Regardless what your family members or neighbors can afford to pay for gasoline, if oil investors have their way, by the end of 2012 the average price for a gallon of gas will be $5.40 and $135.00 a barrel.

On Wednesday, May 26, Oil climbed above $101 per barrel investors cheered a sharp rise in refining activity in the U.S. 

Meanwhile the nation's gasoline supplies increased and pump prices continued to increase on Wednesday in many areas, including Michigan, who saw an average of a .40 jump for a gallon of gas in one day.

Gas in the Southeastern Michigan region on Tuesday, May 25th, could be found as low as $3.59 a gallon. For drivers that didn’t take the time to fill up went prices were on the downswing, on Wednesday morning, motorist found the same gas for $3.99 a gallon.

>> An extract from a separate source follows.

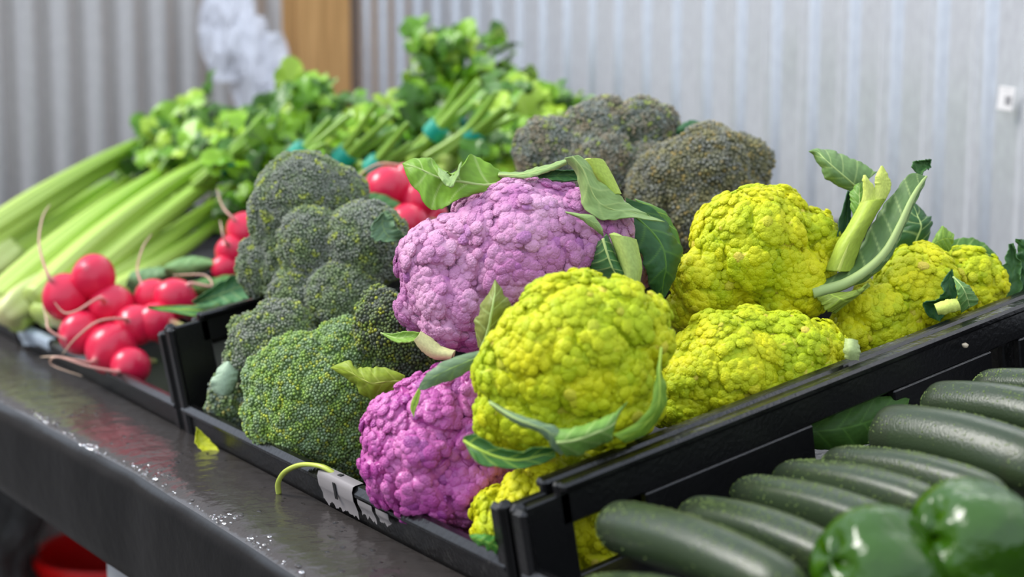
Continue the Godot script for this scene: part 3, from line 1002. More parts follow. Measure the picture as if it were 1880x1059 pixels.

Oils rose on “Wall Street” came about after the government reported that refinery utilization grew to 86.3 percent last week, up from 83.2 percent the week before. The increased activity came mainly in the Midwest, where benchmark crude is delivered.
"A lot of people are looking at that and thinking it'll absorb some excess crude supply down the road," said Michael Lynch, president of Strategic Energy & Economic Research to AP.
Goldman Sachs, whom with other large “investment” companies, controls with a statement the price of oil, stated on Monday, they expect the benchmark West Texas Intermediate crude to hit $135 per barrel by the end of 2012. Morgan Stanley said Brent will average $120 per barrel this year, while J.P. Morgan thinks Brent will be $130 per barrel in the third quarter.
"They're very cautious about selling after the big boys come out and start pumping up" the price," oil analyst Jim Ritterbusch said to AP.
Another “investment company” Barclays Capital has boldly predicted on Tuesday, that crude demand could pick up this summer as power shortages in China worsen. An extended drought is reducing hydroelectric sources and forcing authorities to turn to coal and diesel to run generators.

Benchmark crude for July delivery added $1.73 to settle at $101.32 per barrel on the New York Mercantile Exchange. In London, Brent crude rose $2.40 to settle at $114.93 per barrel on the ICE Futures exchange.

Ironically, gas supplies are at an all-time high while “investment companies” took new excuses to make more dollars by pricing many America’s out of the gas market. The U.S. Energy Department reported that oil and gasoline supplies in the U.S. grew last week, as demand for petroleum products fell.
"The trend has become clearer as pump prices increased" that consumers have been changing their driving habits, said Andrew Lipow, president of Lipow Oil Associates in Houston.
The Energy Information Administration said crude supplies increased unexpectedly by 600,000 barrels and gasoline supplies rose by 3.8 million barrels. The four-week average oil demand in the U.S. dropped 5.3 percent, while gasoline demand fell 2.1 percent. Demand for diesel fuel and jet fuel also declined.